┏━━

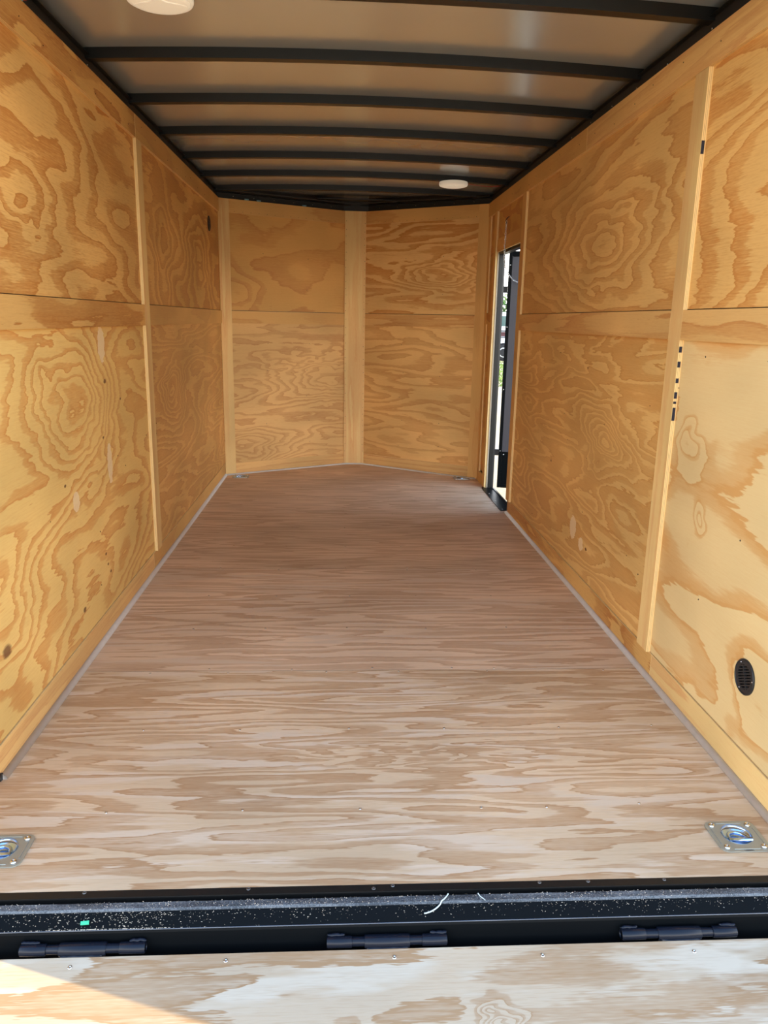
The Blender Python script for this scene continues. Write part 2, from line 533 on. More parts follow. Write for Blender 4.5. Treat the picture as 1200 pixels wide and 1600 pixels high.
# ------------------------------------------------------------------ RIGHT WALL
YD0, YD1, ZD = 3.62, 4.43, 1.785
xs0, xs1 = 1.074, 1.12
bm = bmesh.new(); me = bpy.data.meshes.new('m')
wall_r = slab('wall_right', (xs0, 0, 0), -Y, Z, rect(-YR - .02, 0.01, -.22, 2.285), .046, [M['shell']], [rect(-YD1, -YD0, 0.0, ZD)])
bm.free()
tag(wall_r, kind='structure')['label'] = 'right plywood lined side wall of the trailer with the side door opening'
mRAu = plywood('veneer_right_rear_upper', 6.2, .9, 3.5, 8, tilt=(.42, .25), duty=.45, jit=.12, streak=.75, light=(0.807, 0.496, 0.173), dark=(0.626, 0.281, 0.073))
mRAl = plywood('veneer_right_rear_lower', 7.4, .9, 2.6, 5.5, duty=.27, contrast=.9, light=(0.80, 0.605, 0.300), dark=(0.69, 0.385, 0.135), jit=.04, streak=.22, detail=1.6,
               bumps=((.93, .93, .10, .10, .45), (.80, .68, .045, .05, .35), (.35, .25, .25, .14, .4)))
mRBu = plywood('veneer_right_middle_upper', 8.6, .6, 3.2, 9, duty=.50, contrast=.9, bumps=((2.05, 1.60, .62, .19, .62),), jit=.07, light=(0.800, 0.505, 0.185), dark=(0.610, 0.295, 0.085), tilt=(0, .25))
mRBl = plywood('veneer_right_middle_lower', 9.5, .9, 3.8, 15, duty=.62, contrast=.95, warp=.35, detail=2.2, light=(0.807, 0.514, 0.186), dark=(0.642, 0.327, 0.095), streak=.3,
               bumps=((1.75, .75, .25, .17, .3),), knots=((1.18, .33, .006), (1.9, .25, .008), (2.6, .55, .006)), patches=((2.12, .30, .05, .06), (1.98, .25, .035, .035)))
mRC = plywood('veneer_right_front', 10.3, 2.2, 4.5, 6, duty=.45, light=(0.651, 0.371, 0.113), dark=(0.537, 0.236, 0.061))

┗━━

▸ What is expected
Every line above should be returned exactly; the pictures stay out.

▸ Solution
The Blender Python script for this scene continues. Write part 2, from line 533 on. More parts follow. Write for Blender 4.5. Treat the picture as 1200 pixels wide and 1600 pixels high.
# ------------------------------------------------------------------ RIGHT WALL
YD0, YD1, ZD = 3.62, 4.43, 1.785
xs0, xs1 = 1.074, 1.12
bm = bmesh.new(); me = bpy.data.meshes.new('m')
wall_r = slab('wall_right', (xs0, 0, 0), -Y, Z, rect(-YR - .02, 0.01, -.22, 2.285), .046, [M['shell']], [rect(-YD1, -YD0, 0.0, ZD)])
bm.free()
tag(wall_r, kind='structure')['label'] = 'right plywood lined side wall of the trailer with the side door opening'
mRAu = plywood('veneer_right_rear_upper', 6.2, .9, 3.5, 8, tilt=(.42, .25), duty=.45, jit=.12, streak=.75, light=(0.807, 0.496, 0.173), dark=(0.626, 0.281, 0.073))
mRAl = plywood('veneer_right_rear_lower', 7.4, .9, 2.6, 5.5, duty=.27, contrast=.9, light=(0.80, 0.605, 0.300), dark=(0.69, 0.385, 0.135), jit=.04, streak=.22, detail=1.6,
               bumps=((.93, .93, .10, .10, .45), (.80, .68, .045, .05, .35), (.35, .25, .25, .14, .4)))
mRBu = plywood('veneer_right_middle_upper', 8.6, .6, 3.2, 9, duty=.50, contrast=.9, bumps=((2.05, 1.60, .62, .19, .62),), jit=.07, light=(0.800, 0.505, 0.185), dark=(0.610, 0.295, 0.085), tilt=(0, .25))
mRBl = plywood('veneer_right_middle_lower', 9.5, .9, 3.8, 15, duty=.62, contrast=.95, warp=.35, detail=2.2, light=(0.807, 0.514, 0.186), dark=(0.642, 0.327, 0.095), streak=.3,
               bumps=((1.75, .75, .25, .17, .3),), knots=((1.18, .33, .006), (1.9, .25, .008), (2.6, .55, .006)), patches=((2.12, .30, .05, .06), (1.98, .25, .035, .035)))
mRC = plywood('veneer_right_front', 10.3, 2.2, 4.5, 6, duty=.45, light=(0.651, 0.371, 0.113), dark=(0.537, 0.236, 0.061))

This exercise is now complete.